Serie fossile – Maria Grazia Calandrone

giovedì 20 ottobre 2016








Bisogna iniziare con una considerazione semplice e necessaria: man mano che si procede nella lettura appare  chiaro che Serie fossile  di Maria Grazia  Calandrone è un libro bellissimo, pervaso da una luminosità enigmatica,   potente espressione di una pulsione abbandonica che nella scrittura  tende come una freccia alla gioia, gioia naturale, primordiale, “preistorica”,  e perciò senza il limite della ragione, né della sua caricatura,  la follia; gioia pervasa dai meccanismi di una visione che sa liberare le parole del loro peso e poggiare la “piuma del futuro” sulla bocca dell’amata, giacché si parla,  o meglio si canta,  tra le altre cose, e direi soprattutto, dell’amore fra due donne. E Maria Grazia Calandrone sa parlare d’amore con quella chiarezza e grazia visionarie che pochi hanno; nelle sue poesie amore affiora come una forza magica, perfettamente terrestre  ma anche cosmica, come vedremo,  un’energia priva delle pesantezze retoriche  che su di esso sono calate, una realtà  trasmessa al lettore con i suoi sottintesi di estremo pudore.

Operazione di raschiatura dei concetti, di lavatura, di sciacquatura dei panni nell’acqua di un fiume linguistico che,  per la forza della sua originalità,  è lecito riconoscere già classico. Quella di Maria Grazia Calandrone è voce unica, ampiamente riconosciuta fra le più significative e originali del nostro paese.

Serie fossile è edito nel gennaio 2015 da Crocetti e questo sarebbe già  di per sé sufficiente a garantirci che siamo davanti al miracolo della poesia. Miracolo che si rinnova sempre a dispetto del disinteresse che dovrebbe, o vorrebbe, minare alla radice l’atto poetico e ricoprirlo di discredito.
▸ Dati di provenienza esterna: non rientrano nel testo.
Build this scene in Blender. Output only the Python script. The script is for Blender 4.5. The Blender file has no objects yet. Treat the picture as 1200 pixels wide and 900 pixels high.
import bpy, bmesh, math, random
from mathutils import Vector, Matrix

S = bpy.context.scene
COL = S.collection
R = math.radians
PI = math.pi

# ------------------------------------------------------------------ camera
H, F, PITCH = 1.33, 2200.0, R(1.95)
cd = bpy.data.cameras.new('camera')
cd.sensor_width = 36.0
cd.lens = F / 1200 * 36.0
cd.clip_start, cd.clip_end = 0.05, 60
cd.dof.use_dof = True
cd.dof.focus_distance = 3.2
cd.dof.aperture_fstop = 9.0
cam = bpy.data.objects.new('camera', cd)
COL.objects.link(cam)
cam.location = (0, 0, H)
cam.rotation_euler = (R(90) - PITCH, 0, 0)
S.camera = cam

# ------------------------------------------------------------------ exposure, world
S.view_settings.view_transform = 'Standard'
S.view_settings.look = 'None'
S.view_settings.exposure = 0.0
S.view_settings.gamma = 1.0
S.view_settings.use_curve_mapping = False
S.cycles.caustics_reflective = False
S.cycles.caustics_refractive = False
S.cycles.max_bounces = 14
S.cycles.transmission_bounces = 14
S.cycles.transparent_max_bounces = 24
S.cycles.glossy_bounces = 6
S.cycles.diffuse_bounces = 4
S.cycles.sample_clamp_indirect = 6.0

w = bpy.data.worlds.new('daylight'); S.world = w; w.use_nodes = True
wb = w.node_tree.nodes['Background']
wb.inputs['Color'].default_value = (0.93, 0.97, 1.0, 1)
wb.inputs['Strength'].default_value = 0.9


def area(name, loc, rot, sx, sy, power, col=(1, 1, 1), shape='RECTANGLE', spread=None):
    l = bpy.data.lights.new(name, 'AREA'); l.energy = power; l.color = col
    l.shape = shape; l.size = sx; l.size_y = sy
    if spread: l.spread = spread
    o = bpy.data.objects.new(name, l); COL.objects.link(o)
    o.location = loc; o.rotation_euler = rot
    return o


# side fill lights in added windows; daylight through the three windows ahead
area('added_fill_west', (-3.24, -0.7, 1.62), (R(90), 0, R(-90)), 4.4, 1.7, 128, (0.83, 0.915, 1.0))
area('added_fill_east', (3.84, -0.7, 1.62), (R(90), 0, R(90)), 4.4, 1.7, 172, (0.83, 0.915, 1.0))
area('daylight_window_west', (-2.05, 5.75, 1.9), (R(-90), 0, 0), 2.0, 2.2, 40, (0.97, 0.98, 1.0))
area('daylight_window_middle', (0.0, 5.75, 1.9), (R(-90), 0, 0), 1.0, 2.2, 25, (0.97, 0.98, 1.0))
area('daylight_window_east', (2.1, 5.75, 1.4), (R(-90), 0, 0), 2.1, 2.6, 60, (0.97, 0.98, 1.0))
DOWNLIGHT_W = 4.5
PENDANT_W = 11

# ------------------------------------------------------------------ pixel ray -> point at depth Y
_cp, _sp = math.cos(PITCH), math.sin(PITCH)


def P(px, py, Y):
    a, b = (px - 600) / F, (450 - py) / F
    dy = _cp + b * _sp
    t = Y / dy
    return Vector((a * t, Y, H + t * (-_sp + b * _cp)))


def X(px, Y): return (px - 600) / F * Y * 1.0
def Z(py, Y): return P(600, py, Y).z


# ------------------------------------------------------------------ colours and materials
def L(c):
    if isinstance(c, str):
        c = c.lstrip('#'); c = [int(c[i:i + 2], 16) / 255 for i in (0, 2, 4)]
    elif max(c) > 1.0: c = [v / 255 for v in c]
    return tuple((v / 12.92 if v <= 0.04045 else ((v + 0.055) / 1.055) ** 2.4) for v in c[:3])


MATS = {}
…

E invece per chi legge libri come questo, diventa sempre più chiaro che la scrittura poetica è scrittura alla massima potenza di condensazione dei concetti che,  lungi dall’essere nominati, catalogati o espressi,  vengono da Calandrone diluiti  in un  magma incandescente ed emorragico  che sa come rivelare il mistero stesso del linguaggio. “Del poeta il fin la maraviglia […]/ Chi non sa far stupir, vada alla striglia” è il monito di Marino. La poetessa,  nata a Milano ma residente a Roma, questa lezione l’ha appresa benissimo e la sua poesia  per chi la legge è tutta un dono di stupore.

Serie fossile è probabilmente una raccolta di poesie, ma ha l’aria di essere un poema o meglio ancora quello che i musicisti chiamano un “concept album” tanto sembra ruotare intorno agli stessi agglomerati di sensazioni e di idee, che sprizzano magia linguistica da tutti i pori. Così molti versi andrebbero citati per rendersene conto. Cito pescando più o meno a caso:  e io ero deserto/che si abbevera/alle lesioni della carne viva” oppure “ impariamo a soccombere/alla materia: questo corpo/- l’effimero, è il miracolo” o ancora la sorprendente, eppure perfettamente logica, conclusione della poesia “x- metamorfosi”: ” io servo l’animale che adora il sole” o ancora “Brucia il sale dell’ultima stella/sulla ferita umana.” E si potrebbe continuare a lungo tanto il testo è tutto disseminato di folgorazioni, illuminazioni, apoftegmi, rivelazioni vertiginose.

Bellissima,  in un modo più volutamente sommesso rispetto ad altre,  la poesia “acconsente” ci rivela la potenza sacrale della natura -  di cui si canta l’ istintiva obbedienza alle leggi cosmiche -  incarnandola nella figura di una cavalla che accetta di farsi cavalcare dopo un breve colloquio di gesti senza parole di cui la poetessa ci restituisce l’afflato con semplici tocchi naturalistici, “l’erba, gli stenti cespi/ di malva ai piedi del muretto”,  e raccontandoci con tono oggettivo e partecipe il passaggio della cavalla dall’ irrequietezza alla calma che precede la salita in sella. Poesia di potenza descrittiva non priva di commozione sotterranea e segreta, che esprime la complicità fra il poeta-stregone e le forze naturali,  primigenie, animalesche, ctonie.

Scrittura di flussi, questa, che s’intersecano, si compenetrano, si sfaldano uno nell’altro. Flussi sorretti da una visione profondamente unitaria e coerente,  per meta fuoco per metà abbandono”,  come nella citazione di Antonella Anedda,  posta come titolo di una delle sezioni del libro.

Nell’ultima straordinaria poesia in prosa abbiamo qualche traccia in più per capire quello che alla fine si configura definitivamente come poema amoroso; qui l’amore da vicenda privata diventa evento cosmico, in tutto simile alla prospettata fusione di due galassie e scopriamo così “la calma delle stelle”.

Libro bellissimo, dicevo all’inizio, che cresce man mano che si approfondisce la lettura e che rimane segno di un’esperienza poetica fuori dal comune, di una scrittura impetuosa ma soggetta a un calcolo preciso, a un controllo direi geometrico della forma, dove però più che alla geometria euclidea, Maria Grazia Calandrone sembra fare riferimento,  misteriosamente,  alla matematica dei frattali.  

Consigliato soprattutto a coloro che vogliono conoscere il linguaggio profondo della nostra epoca, per uscire dal mutismo autorizzato delle televisioni,  dei giornali e delle chiacchiere sociali,  virtuali o meno. Questa è come una conversazione elegante sotto un cielo stellato che ci rimanda perennemente l’immagine di un’immensità sfiorata, sufficiente, però, a colmarci. Tutto questo fa di Serie fossile un libro imperdibile.